DP benefits are equal-pay-for-equal-work. If my straight colleague gets health coverage for his wife, and I can’t for my wife, then I’m getting paid less for the same work. Not to mention the financial & health insecurity of not having coverage. The lack of DP coverage makes it significantly harder for queer scientists to balance work & family.

Aside from policy, there’s “environment”. Personally, I’ve had a very positive experience as an out astrophysicist. Most of my colleagues have been swell. We talk about our families at morning coffee. They’ve written letters to city & university leaders, arguing for DP benefits. At the AAS meeting, we LGBTQ folks assemble for a big curry dinner. Aside from a few faggot & dyke jokes, the environment has been great.

What’s caused difficulty has been institutional policy. Right now, I have DP benefits (yay!) Took some legwork, but what a tremendous boon! -- The Wif had health care while job-hunting after our move. My previous institutions had NO DP benefits, despite decades of activism by faculty & staff.

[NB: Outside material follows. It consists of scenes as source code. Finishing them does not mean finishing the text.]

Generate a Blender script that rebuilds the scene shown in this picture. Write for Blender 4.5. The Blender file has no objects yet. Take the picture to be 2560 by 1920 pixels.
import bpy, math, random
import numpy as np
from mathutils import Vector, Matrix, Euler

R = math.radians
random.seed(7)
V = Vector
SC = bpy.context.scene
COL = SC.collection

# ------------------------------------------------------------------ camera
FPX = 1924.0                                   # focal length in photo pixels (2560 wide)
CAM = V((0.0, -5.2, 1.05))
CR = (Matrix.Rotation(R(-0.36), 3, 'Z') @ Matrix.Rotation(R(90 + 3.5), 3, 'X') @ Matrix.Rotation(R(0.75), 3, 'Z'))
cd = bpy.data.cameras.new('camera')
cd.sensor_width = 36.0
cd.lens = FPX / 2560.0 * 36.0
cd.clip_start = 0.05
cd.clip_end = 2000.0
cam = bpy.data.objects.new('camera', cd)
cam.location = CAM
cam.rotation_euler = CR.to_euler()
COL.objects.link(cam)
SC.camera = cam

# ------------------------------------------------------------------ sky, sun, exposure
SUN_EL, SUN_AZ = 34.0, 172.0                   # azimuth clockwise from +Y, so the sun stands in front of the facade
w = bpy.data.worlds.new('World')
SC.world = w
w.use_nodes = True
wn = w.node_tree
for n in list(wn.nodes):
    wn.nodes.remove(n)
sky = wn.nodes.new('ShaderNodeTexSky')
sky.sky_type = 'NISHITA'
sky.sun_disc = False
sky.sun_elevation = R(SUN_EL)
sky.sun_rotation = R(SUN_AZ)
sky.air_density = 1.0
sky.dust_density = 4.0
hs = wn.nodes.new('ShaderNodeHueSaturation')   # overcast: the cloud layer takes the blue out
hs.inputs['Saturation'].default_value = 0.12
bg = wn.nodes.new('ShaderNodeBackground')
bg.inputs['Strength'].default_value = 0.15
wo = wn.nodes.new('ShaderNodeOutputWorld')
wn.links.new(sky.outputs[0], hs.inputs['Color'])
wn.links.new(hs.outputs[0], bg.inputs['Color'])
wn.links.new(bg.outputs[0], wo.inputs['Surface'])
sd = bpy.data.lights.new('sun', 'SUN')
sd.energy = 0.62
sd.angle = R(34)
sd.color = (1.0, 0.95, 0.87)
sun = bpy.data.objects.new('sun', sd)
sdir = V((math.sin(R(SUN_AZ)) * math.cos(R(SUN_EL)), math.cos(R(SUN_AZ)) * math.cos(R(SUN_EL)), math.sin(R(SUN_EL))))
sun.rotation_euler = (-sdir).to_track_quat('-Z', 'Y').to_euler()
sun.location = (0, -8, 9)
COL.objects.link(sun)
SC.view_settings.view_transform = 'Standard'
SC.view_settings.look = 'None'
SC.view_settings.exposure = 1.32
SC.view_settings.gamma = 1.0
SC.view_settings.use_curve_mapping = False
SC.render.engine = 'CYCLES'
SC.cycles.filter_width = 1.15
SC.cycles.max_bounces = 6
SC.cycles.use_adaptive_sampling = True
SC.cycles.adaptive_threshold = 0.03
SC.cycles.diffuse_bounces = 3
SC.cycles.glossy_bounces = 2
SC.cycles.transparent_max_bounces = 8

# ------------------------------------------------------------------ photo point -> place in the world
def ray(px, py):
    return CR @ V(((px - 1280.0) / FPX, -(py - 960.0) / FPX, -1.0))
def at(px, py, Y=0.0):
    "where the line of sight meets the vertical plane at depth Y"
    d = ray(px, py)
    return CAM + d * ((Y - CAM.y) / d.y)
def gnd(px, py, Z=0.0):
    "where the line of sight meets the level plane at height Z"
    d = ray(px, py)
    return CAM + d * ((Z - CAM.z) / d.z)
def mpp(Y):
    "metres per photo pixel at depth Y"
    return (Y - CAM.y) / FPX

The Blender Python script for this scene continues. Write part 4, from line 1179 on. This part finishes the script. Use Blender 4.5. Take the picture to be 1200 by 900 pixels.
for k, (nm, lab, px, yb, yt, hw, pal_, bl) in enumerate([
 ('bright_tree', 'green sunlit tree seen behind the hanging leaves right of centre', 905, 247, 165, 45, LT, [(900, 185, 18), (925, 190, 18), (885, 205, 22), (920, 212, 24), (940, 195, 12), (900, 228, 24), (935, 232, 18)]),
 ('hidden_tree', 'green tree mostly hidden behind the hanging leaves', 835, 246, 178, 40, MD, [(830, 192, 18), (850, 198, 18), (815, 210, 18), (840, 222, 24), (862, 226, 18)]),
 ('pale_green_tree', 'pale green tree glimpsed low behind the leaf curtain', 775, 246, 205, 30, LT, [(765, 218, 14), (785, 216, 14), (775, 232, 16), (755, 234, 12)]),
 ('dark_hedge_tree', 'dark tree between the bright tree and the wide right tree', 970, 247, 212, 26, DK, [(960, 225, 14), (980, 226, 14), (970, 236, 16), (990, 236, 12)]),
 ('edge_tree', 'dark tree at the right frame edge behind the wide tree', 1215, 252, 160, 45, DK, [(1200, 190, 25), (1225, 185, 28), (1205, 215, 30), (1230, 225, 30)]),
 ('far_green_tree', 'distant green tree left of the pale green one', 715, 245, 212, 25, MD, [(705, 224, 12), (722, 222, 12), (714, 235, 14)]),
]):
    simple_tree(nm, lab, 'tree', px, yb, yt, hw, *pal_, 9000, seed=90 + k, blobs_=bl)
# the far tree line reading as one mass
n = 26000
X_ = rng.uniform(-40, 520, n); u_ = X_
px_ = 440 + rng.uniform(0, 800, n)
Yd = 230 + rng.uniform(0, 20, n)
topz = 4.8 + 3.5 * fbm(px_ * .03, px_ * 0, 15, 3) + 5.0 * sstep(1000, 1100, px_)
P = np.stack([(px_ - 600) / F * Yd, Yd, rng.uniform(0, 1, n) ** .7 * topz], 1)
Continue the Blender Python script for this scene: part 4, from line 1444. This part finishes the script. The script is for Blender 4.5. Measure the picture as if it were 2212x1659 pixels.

What's interesting is the number of straight (or bi, i suppose) faculty candidates who've asked about DP benefits. They seem to view it as a bellweather -- has an institution caught up with the times?

Wednesday, March 14, 2007

"Day 3: Still just a potato."

Mary Masterman, 17, from Oklahoma just won the Intel science fair's top prize, a $100,000 scholarship. For her science fair project, she built a Littrow spectrograph at home for under $1000, to do Raman spectroscopy of household solvents. She's already presented a poster at an American Astronomical Society meeting.

Holy, crap...

Monday, March 12, 2007

"World Ends. Merge Left."

Sunday we stumbled upon a truck lumbering along the slow lane, flags flapping, advertising the Ten Commandments. Apparently there has been far too much stealing, adultery, and graven idol-making on the freeway.

It being Sunday, the driver was violating #4 at the time.

Here's a crummy photo.

Friday, March 9, 2007

Is Pluto a planet? Is Menudo? Who cares?

Please, somebody, explain to me why people care so much about Pluto!

(triggered by Julianne's likewise bafflement over at Cosmic Variance.)

Is it Disney?

Is it because "My Violet Eyed Monkey..." is the only astrofact people know? (In which case, we have work to do!) Wouldn't you rather know that the universe is flying apart, or is 13.7 billion years old, or began with a Big Bang? Or even, if we must talk about the outer solar system, that there are THOUSANDS of rocks tumbling around near Pluto's orbit, all frozen relics from the formation of our solar system?

Are they pissed b/c the only thing they thought they knew about Astronomy, is wrong? (Which is a great thing to learn about science!! -- that new data can show that old paradigms were utter, utter crap. I think Sagan called this "built-in error checking".)

Or is it just plain rooting for the underdog? Please, somebody, explain!

The Jellyfish Galaxy!

Monday's APOD is cool: a galaxy being ripped to shreds as it falls into a galaxy cluster.

Serious comment: The paper claims that as the galaxy flies through the cluster medium, its gas gets stripped out, shock-compressed, and then forms stars.

Silly comment: See all those star--forming tendrils! I think we should call it the Jellyfish Galaxy.

Thursday, March 1, 2007

"Space-age funeral for Mr. Noodle"

The inventor of Instant Ramen, those pre-packaged, dirt-cheap noodles that fueled the graduate students, and thus, most of the scientific advances, of the past 40 years, died last month at age 96. At his funeral this week in Osaka, attended by 6,500 including an astronaut and two former prime ministers, the body of "Mr. Noodle" was symbolically launched into space. Wow.